Past Event! Note: this event has already taken place.

When: Wednesday, March 12th, 2025
Time: 6:00 pm — 9:00 pm
Location:Richcraft Hall, 2nd Floor Atrium
Audience:Alumni, Anyone, Carleton Community, Current Students, Faculty, Media, Professionals, Prospective Students
Contact:Jaime Sadgrove, sjcresource@carleton.ca, 613-520-2600

Carleton University Journalism presents the 25th Annual Kesterton Lecture:

Courage in a Time of Joy

featuring CBC Sports Senior Contributor

Shireen Ahmed

Wednesday March 12 2025 at 6:00 pm
Reception 6-7 pm
Keynote & Fireside Chat 7-8:30 pm

Richcraft Hall Atrium, Carleton University
And virtually via YouTube Livestream

Watch live via YouTube

Please join us on Wednesday March 12 in the Richcraft Hall Atrium for the 2025 Kesterton Lecture, “Courage in a Time of Joy,” featuring CBC Sports Senior Contributor Shireen Ahmed.

Ahmed’s lecture will focus on the growth of women’s sports, the courage to talk about wider issues that affect women’s sport globally, and the silence that has fenced those spaces.

After the keynote, Ahmed will be joined on stage for a conversation moderated by CBC journalist Emma Weller, a Carleton Journalism alum and former Ravens varsity hockey player.

Join us for a reception and light refreshments at 6:00 pm, followed by the lecture at 7:00 pm. The lecture is open to all, and we welcome you to join us in person or virtually via YouTube livestream.

Register now for the 2025 Kesterton Lecture

 

About the Speakers

Shireen Ahmed – Keynote

Shireen Ahmed is a multiplatform Senior Contributor with CBC Sports, a public speaker, and an award-winning Sports Activist focusing on Muslim women in Sports, and the intersections of race and gender in sports. She is an athlete, advocate, a community organizer, and works with different communities on empowerment projects.

She is a 2019 TEDxToronto Speaker and is the national ambassador to Sakeenah Canada, an organization that offers essential services to women and families who have survived violence. She has lectured and presented her work and research at a number of post-secondary institutions and organizations in Canada, the United States & Europe.

She is on the Board of Directors of Hijabi Ballers, a friend of Black Girl Hockey Club, part of the Executive Committee of the Muslim Women in Sports Network, and mentors students and budding sports journalists in official and casual capacities.

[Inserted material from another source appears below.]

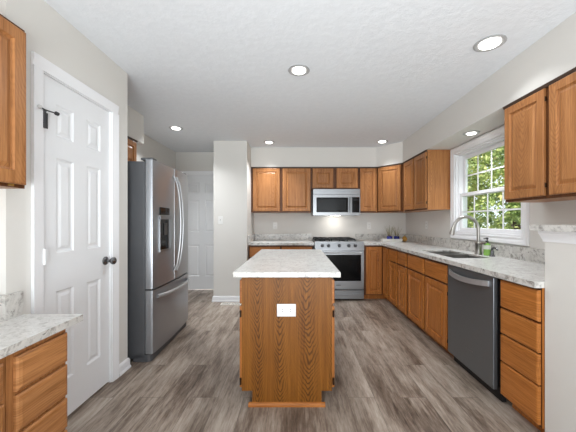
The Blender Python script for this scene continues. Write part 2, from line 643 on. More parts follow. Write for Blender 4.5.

Shireen’s passion for sports, politics and women’s issues has been recognized by Sports Media for its candid discussions. Her work has been featured and discussed in The Guardian, TIME magazine, Sports Illustrated, The Walrus, Football Weekly, Racialicious, Chatelaine, The National Post, espnW, Globe and Mail, MSNBC Democracy Now! and TRT World. Shireen’s work was published in Best Canadian Sports Writing 2017. Her expertise is sought after by a host of international news outlets. In 2021, her academic work was published in Sports MediaVectors: Gender and Diversity, Reconstructing the Field.

She is part of the team of women who create the weekly Burn It All Down podcast. The first feminist sports podcast that analyzes sports culture from an intersectional feminist lens.

Shireen holds a Master of Arts degree with a specialty in Media Production. She currently teaches Journalism and Sport Media at Toronto Metropolitan University.

Emma Weller – Moderator

After spending four years completing her Bachelors of Journalism at Carleton University, Emma Weller is now a reporter at CBC Ottawa covering all things from immigration to municipal affairs on all platforms. During her time at Carleton, Emma also played for the women’s varsity hockey team, volunteered with the inaugural PWHL Ottawa team and led a social justice club on campus. Nowadays, when she isn’t in the newsroom, Emma can be found working on her charity which supports those who are homeless across the province, coaching a hockey program that breaks down barriers for youth, or found in an airport, seeking her next adventure!

The annual Kesterton Lecture honours the memory of Wilfred Kesterton – one of Carleton’s original journalism professors – and usually touches on some aspect of Canadian journalism and public affairs.